• _WHAT IS ASKED_: Sort through the entries below and pull out lines containing the word "this".
[BEGIN]
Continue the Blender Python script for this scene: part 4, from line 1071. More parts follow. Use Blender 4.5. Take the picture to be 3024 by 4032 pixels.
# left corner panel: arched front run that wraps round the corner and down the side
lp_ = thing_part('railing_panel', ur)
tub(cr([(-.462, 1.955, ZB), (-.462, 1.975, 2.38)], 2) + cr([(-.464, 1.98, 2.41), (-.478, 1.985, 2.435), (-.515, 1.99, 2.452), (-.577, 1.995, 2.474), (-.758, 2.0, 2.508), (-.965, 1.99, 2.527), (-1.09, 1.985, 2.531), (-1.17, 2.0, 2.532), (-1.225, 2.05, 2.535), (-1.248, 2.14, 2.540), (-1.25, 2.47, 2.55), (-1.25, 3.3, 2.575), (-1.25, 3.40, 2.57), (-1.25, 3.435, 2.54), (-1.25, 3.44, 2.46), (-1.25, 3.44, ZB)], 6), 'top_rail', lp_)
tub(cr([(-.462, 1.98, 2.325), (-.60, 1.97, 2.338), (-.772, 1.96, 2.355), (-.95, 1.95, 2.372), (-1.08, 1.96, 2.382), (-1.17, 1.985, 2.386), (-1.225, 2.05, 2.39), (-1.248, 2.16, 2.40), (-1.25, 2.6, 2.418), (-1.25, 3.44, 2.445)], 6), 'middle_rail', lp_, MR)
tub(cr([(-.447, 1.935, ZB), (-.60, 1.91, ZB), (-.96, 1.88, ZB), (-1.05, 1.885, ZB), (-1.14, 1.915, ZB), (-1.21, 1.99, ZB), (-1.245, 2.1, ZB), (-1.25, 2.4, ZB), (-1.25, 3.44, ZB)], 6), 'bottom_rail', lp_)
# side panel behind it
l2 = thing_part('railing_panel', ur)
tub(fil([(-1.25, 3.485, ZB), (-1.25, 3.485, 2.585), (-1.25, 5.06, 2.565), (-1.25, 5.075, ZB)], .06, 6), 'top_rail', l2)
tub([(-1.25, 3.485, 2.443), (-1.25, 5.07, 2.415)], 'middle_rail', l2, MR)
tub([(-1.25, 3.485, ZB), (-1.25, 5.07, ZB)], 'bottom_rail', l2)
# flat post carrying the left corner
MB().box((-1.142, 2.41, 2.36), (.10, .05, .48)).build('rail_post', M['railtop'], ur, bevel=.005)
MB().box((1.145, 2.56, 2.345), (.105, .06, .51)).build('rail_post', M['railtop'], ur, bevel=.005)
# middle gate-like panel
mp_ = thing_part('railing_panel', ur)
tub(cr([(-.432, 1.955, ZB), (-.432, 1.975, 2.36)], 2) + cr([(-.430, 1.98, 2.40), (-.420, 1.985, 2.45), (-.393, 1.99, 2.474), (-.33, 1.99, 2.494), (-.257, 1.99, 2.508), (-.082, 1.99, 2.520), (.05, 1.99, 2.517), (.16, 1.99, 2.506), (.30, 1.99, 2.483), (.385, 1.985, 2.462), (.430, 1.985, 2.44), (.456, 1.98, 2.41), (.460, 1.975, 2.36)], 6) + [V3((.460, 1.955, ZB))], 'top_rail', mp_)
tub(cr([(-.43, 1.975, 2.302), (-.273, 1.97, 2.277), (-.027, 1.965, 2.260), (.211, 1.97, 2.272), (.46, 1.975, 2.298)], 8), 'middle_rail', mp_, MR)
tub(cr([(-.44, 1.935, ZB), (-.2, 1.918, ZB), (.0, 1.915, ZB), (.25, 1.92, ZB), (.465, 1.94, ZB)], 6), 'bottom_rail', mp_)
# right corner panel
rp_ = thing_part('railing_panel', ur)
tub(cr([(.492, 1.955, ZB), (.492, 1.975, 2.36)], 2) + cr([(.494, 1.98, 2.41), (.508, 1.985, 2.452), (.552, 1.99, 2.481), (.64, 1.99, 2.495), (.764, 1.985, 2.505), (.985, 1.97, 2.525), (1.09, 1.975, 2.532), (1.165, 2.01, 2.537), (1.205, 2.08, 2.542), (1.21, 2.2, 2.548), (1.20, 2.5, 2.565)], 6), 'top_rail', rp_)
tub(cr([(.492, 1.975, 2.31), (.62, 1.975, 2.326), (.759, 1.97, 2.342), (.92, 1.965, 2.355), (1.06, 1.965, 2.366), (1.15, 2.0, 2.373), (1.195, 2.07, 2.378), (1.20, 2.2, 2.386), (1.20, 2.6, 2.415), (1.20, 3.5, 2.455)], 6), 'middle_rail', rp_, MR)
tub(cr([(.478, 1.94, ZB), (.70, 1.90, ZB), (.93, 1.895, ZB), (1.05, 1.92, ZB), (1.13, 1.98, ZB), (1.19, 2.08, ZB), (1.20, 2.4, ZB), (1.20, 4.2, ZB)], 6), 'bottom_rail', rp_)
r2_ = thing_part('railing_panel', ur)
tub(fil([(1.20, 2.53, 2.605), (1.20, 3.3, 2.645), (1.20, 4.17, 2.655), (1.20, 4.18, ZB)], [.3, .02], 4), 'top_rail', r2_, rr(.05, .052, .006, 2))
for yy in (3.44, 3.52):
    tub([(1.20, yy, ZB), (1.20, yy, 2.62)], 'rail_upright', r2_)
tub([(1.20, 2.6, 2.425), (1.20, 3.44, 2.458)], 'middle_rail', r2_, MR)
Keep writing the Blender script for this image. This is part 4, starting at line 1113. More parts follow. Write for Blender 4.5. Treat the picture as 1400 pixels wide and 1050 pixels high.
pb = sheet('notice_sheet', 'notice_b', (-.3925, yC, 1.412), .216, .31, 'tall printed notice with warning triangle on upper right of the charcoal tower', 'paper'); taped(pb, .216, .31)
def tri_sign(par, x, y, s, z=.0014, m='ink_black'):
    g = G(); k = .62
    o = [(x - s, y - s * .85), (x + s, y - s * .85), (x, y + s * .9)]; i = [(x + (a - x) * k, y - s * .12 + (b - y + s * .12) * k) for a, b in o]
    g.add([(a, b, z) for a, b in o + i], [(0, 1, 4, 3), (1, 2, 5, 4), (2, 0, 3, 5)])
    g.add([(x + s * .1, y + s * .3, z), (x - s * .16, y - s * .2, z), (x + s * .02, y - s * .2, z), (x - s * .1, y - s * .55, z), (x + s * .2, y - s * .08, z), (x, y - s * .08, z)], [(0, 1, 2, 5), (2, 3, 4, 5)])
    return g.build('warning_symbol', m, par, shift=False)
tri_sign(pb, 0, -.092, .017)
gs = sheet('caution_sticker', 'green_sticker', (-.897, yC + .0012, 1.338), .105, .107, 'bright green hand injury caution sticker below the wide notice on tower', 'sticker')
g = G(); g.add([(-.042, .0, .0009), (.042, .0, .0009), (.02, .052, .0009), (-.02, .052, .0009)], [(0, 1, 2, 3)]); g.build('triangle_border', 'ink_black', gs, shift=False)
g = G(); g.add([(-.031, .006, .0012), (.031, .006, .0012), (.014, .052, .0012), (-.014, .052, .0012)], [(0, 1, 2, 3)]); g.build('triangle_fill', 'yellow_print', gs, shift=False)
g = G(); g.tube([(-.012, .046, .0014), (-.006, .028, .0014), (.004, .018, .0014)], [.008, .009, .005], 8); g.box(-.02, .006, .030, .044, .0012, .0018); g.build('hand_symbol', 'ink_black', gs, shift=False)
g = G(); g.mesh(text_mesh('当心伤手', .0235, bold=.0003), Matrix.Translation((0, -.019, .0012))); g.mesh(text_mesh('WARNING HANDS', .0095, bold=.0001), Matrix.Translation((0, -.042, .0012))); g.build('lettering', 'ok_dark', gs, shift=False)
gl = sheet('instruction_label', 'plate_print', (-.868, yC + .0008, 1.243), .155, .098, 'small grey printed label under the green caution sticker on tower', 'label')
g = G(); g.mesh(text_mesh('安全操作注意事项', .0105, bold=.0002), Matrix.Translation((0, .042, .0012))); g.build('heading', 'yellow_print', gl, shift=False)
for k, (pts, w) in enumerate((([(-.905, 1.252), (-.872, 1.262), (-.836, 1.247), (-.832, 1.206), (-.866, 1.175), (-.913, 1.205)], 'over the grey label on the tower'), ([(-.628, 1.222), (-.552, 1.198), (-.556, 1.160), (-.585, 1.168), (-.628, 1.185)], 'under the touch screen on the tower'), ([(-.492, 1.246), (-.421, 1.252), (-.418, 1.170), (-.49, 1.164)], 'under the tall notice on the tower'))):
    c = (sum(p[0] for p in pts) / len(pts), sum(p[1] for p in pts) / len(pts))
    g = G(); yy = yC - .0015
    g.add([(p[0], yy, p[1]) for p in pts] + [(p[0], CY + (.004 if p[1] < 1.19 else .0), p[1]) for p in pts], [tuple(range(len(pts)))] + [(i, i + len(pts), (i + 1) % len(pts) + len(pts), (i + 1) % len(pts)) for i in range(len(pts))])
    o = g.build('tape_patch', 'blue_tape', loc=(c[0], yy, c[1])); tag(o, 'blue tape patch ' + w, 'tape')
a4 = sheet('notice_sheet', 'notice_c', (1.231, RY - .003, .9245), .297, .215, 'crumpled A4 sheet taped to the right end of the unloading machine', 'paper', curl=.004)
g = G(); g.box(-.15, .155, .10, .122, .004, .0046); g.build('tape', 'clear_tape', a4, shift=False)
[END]
• _EXERCISE SOLUTION_:
Continue the Blender Python script for this scene: part 4, from line 1071. More parts follow. Use Blender 4.5. Take the picture to be 3024 by 4032 pixels.
Keep writing the Blender script for this image. This is part 4, starting at line 1113. More parts follow. Write for Blender 4.5. Treat the picture as 1400 pixels wide and 1050 pixels high.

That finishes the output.